- WHAT IS BEING ASKED
From the records, pick out and copy each line containing "script".

- INFORMATION GIVEN
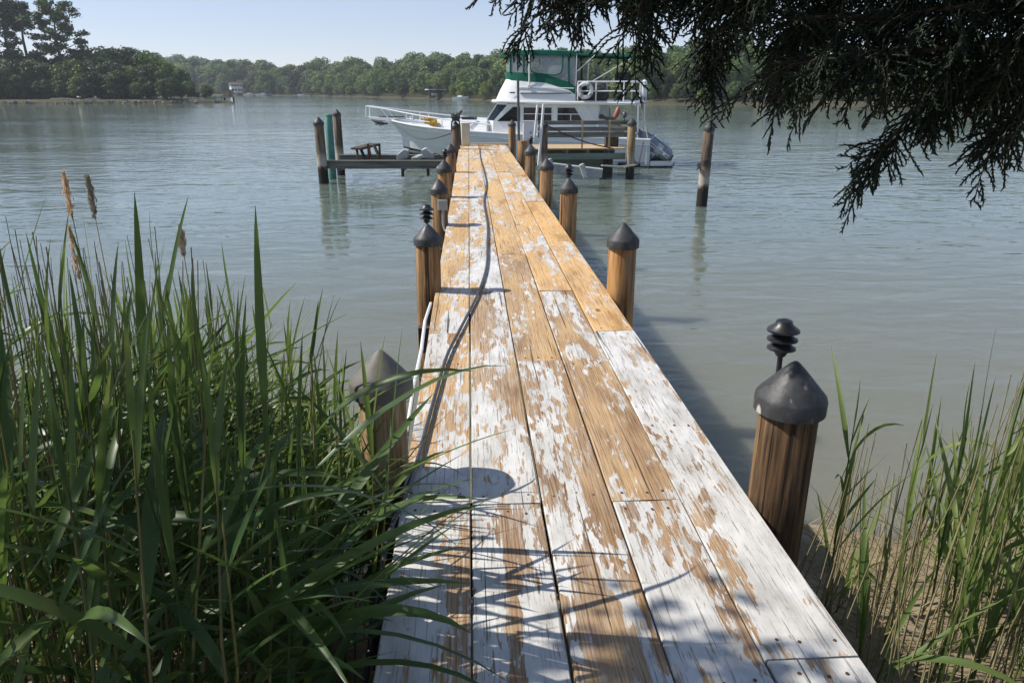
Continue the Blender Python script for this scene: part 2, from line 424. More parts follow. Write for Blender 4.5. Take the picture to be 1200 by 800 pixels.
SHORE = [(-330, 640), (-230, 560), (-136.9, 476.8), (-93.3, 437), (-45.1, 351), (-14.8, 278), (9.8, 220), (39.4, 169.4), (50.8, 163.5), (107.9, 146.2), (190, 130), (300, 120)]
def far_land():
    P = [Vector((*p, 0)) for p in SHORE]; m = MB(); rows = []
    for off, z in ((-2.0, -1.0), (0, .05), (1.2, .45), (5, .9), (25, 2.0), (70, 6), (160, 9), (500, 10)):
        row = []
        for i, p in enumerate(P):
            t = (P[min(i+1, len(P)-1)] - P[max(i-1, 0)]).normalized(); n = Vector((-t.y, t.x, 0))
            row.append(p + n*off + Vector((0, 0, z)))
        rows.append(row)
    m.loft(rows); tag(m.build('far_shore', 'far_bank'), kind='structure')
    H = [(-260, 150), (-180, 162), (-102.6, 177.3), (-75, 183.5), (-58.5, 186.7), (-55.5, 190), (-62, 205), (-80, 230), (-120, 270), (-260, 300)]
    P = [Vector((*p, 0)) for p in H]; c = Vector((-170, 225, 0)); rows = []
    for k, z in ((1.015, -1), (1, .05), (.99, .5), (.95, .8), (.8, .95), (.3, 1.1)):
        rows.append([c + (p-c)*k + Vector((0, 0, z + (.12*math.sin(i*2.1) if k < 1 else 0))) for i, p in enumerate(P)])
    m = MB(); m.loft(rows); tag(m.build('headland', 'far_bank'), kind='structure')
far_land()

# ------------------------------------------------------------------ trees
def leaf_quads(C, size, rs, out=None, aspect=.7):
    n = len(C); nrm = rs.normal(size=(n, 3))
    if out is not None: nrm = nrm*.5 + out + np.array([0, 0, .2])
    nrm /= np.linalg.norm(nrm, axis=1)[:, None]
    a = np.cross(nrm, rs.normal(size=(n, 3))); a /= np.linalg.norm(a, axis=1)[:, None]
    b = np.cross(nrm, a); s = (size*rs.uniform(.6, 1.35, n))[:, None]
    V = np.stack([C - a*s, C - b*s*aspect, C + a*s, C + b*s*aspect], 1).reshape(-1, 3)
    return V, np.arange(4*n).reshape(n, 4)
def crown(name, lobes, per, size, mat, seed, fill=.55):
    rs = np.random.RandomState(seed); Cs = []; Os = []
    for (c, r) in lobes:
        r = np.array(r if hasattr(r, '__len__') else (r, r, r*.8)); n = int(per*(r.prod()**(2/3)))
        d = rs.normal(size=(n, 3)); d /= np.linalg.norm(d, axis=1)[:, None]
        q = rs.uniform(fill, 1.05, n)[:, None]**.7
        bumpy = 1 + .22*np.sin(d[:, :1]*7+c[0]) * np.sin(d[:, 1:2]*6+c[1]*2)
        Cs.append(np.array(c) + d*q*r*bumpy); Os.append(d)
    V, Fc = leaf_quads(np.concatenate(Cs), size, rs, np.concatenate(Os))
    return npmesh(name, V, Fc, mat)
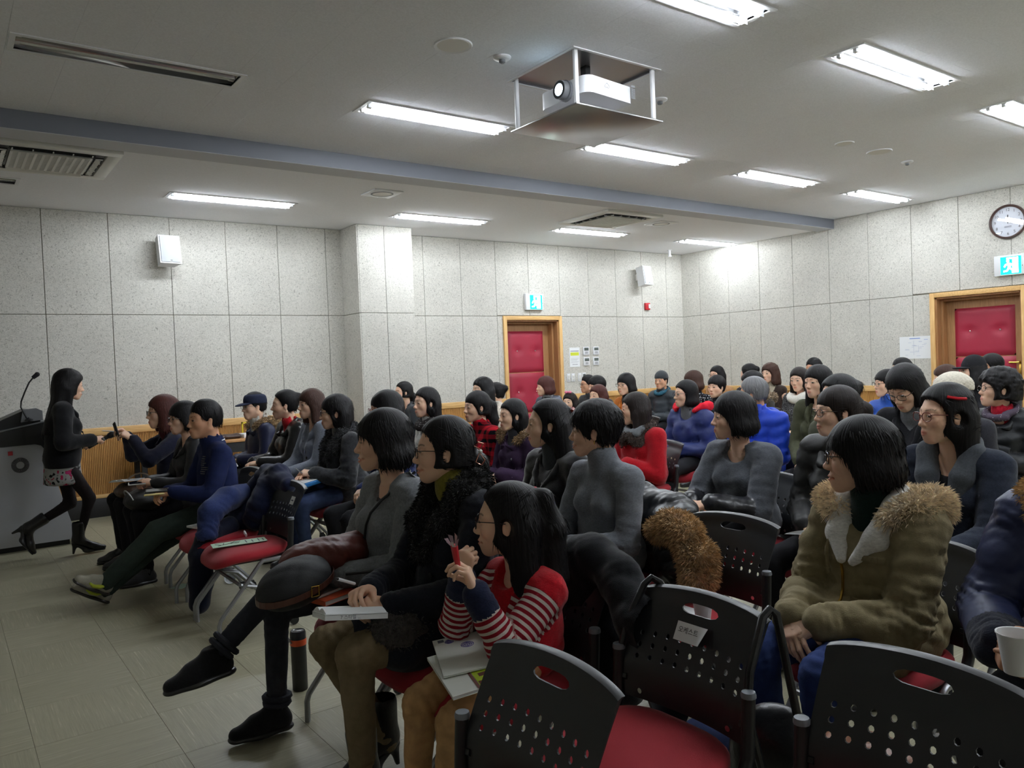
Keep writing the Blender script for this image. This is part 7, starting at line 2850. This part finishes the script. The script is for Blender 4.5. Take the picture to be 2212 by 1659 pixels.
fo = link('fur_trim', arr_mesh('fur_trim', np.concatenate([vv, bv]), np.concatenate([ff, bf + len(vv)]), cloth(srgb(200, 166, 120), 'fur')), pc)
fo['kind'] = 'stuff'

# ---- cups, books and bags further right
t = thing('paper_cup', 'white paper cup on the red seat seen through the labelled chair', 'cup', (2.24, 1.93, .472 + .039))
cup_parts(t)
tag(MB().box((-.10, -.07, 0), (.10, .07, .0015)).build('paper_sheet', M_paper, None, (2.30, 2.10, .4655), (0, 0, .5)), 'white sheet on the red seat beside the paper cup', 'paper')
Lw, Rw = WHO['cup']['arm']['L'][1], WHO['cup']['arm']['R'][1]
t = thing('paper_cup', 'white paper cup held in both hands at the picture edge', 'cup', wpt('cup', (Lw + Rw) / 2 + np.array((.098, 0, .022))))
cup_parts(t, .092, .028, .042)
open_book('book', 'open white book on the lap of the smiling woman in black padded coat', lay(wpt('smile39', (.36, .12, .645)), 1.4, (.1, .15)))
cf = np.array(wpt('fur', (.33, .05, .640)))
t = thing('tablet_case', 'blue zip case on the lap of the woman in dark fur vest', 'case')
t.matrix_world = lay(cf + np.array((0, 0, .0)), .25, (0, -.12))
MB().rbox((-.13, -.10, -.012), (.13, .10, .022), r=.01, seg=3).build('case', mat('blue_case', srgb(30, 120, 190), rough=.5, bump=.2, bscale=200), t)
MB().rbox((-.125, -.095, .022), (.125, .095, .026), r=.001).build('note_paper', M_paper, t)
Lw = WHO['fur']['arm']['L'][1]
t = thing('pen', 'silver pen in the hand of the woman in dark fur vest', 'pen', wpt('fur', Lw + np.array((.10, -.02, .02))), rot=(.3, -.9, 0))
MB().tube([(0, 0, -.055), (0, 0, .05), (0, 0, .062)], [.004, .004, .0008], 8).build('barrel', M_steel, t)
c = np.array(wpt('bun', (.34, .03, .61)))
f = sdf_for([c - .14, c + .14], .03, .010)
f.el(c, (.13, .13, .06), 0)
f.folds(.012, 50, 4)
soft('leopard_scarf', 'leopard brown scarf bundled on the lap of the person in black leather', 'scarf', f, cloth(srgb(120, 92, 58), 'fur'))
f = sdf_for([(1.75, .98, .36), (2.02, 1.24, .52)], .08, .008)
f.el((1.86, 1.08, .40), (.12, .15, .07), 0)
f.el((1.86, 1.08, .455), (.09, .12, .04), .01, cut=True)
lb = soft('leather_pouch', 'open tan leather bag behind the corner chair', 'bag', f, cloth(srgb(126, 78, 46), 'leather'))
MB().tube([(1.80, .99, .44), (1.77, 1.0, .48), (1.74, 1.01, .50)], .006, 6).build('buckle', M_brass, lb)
==
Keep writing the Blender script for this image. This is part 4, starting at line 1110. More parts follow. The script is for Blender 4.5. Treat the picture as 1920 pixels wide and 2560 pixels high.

- COMPLETE OUTPUT
Continue the Blender Python script for this scene: part 2, from line 424. More parts follow. Write for Blender 4.5. Take the picture to be 1200 by 800 pixels.
Keep writing the Blender script for this image. This is part 7, starting at line 2850. This part finishes the script. The script is for Blender 4.5. Take the picture to be 2212 by 1659 pixels.
Keep writing the Blender script for this image. This is part 4, starting at line 1110. More parts follow. The script is for Blender 4.5. Treat the picture as 1920 pixels wide and 2560 pixels high.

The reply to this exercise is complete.